The Afterpay Touch Group Ltd (ASX: APT) share price fell 5% today, which is a painful drop for anyone who bought shares yesterday.
However, anyone who bought shares just a week ago is sitting pretty, it's up 16% over the past week. The Afterpay share price is up 30% over the past month. What a rollercoaster it has been for shareholders over the past half year!
Except for today, the latest positivity surrounding Afterpay came from its recent business developments update.
On Friday, Afterpay announced that in the first half of FY19 underlying sales grew by 140% to over $2.2 billion. Afterpay's US business processed $260 million of underlying sales with annualised sales tracking in excess of $500 million.
Afterpay also said that over 23,000 merchants have transacted with Afterpay globally in the last 12 months and it has had over 3.1 million active customers in the last 12 months, growing at an average of approximately 7,500 new customers per day during the second quarter of FY19.
Afterpay was able to reduce its gross losses and also reduce late fees thanks to scale benefits and investing in risk management capabilities & processes.

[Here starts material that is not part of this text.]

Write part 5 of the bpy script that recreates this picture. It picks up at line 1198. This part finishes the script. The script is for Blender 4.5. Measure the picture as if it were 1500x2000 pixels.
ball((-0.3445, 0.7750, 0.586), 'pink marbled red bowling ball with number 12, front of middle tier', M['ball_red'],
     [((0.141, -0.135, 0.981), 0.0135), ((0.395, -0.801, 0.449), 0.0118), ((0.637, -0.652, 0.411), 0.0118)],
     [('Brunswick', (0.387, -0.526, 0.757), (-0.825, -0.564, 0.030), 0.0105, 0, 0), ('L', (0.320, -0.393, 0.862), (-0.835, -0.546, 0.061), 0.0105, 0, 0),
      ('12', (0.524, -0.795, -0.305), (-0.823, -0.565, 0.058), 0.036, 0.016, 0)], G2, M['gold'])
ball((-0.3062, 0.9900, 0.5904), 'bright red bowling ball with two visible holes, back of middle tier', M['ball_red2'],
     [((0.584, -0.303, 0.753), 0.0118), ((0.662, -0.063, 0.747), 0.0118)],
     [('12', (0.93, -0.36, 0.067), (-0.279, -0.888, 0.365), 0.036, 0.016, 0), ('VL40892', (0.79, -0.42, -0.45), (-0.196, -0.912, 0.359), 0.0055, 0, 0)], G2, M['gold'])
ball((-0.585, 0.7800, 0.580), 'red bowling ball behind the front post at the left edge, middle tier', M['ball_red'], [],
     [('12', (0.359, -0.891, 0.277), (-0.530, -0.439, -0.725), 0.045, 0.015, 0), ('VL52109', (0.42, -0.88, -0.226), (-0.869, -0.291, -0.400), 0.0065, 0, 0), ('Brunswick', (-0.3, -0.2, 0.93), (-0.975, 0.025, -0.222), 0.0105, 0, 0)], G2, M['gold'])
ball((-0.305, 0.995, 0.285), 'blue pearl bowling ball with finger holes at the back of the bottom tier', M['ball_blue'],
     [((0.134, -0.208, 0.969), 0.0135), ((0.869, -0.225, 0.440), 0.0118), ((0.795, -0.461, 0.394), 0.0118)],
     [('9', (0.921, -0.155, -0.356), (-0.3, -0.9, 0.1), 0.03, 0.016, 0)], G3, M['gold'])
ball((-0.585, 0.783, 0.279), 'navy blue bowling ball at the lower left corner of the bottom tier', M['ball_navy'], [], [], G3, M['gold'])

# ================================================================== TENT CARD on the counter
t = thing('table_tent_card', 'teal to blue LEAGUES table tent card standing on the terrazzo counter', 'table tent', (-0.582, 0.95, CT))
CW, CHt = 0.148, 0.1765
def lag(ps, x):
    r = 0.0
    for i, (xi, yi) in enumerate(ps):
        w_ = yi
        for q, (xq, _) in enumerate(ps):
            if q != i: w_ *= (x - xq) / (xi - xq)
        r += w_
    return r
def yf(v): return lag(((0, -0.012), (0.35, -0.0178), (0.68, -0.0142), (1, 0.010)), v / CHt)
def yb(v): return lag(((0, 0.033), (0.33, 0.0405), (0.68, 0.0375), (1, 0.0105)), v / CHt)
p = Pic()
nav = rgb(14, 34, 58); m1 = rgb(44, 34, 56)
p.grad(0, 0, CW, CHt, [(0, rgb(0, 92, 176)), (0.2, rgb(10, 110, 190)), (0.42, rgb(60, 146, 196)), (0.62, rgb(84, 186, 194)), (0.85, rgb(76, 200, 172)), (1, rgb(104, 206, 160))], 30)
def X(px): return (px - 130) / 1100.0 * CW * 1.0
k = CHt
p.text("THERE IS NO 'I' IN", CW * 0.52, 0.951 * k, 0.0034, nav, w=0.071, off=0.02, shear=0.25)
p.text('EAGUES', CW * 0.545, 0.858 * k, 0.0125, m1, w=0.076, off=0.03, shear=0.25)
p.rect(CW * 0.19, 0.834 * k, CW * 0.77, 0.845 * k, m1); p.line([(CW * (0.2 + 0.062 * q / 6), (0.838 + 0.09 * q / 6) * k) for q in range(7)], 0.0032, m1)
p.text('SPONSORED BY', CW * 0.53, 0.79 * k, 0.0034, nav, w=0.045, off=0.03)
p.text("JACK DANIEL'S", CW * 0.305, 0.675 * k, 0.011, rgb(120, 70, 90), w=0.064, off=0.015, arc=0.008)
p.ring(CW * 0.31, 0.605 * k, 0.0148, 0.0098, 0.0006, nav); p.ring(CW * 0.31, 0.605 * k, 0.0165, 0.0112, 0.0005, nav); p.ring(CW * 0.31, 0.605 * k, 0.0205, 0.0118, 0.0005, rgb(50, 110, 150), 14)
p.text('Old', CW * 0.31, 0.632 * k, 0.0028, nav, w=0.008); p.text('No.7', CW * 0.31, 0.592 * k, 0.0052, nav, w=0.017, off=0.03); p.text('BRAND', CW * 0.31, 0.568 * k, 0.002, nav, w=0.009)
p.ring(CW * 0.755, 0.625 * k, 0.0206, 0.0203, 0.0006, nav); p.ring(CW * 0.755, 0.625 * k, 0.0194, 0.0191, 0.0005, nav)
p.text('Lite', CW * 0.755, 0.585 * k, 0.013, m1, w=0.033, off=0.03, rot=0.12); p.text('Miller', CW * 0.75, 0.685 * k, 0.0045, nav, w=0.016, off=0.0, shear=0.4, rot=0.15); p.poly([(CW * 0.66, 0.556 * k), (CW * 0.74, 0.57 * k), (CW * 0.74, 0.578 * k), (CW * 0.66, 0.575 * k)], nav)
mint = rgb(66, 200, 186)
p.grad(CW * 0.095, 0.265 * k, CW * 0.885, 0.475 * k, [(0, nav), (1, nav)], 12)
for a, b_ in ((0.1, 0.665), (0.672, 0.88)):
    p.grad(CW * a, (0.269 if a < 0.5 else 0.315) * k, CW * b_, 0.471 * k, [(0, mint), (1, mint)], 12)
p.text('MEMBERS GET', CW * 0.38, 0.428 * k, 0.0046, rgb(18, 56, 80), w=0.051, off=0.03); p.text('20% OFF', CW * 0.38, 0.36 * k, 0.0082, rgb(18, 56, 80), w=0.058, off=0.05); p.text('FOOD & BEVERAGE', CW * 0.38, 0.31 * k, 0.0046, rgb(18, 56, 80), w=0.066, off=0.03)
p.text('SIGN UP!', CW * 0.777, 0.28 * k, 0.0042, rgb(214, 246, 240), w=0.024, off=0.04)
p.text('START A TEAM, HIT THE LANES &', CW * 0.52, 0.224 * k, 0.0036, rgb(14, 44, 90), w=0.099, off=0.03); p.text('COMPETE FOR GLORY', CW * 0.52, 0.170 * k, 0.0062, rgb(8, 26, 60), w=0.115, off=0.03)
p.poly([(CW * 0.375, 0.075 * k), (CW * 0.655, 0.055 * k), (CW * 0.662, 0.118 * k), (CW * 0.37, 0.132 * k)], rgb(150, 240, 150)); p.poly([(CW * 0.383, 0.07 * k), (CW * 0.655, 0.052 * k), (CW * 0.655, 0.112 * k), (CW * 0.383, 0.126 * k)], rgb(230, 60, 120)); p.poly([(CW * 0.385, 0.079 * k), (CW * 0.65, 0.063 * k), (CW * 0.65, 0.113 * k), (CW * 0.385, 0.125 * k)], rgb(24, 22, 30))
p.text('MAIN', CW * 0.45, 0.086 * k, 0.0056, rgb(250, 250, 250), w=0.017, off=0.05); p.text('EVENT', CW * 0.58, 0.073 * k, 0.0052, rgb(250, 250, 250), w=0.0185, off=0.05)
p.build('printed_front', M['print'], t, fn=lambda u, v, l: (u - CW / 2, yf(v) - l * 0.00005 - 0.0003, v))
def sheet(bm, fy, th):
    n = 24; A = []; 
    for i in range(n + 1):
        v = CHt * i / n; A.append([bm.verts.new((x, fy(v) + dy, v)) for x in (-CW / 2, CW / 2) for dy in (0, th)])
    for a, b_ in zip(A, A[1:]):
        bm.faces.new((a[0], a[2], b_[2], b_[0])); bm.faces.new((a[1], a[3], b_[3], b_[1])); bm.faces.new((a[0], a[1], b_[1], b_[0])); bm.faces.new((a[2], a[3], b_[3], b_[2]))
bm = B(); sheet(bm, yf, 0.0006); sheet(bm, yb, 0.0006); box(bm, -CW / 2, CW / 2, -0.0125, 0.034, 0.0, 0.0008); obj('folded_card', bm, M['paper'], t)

It was able to maintain its net transaction loss performance despite the scaling of its US business (which was expected to incur higher losses in the formative and scale-up period).
The growth of Afterpay has been impressive and it could keep gaining share in Australia as it expands into different industries such as optometry and theme parks.
However, it's the US and UK potential growth that investors are getting the most excited about.
Foolish takeaway
But, as many value investors point out, Afterpay is certainly trading with a lot of growth expectations. It's trading at 113x FY20's estimated earnings. Is this good value today? I'm not sure, if grows as much as expected then perhaps it is. But having a three-digit forward price/earnings ratio is hard to advocate for a buy, although it may turn out well over five or more years.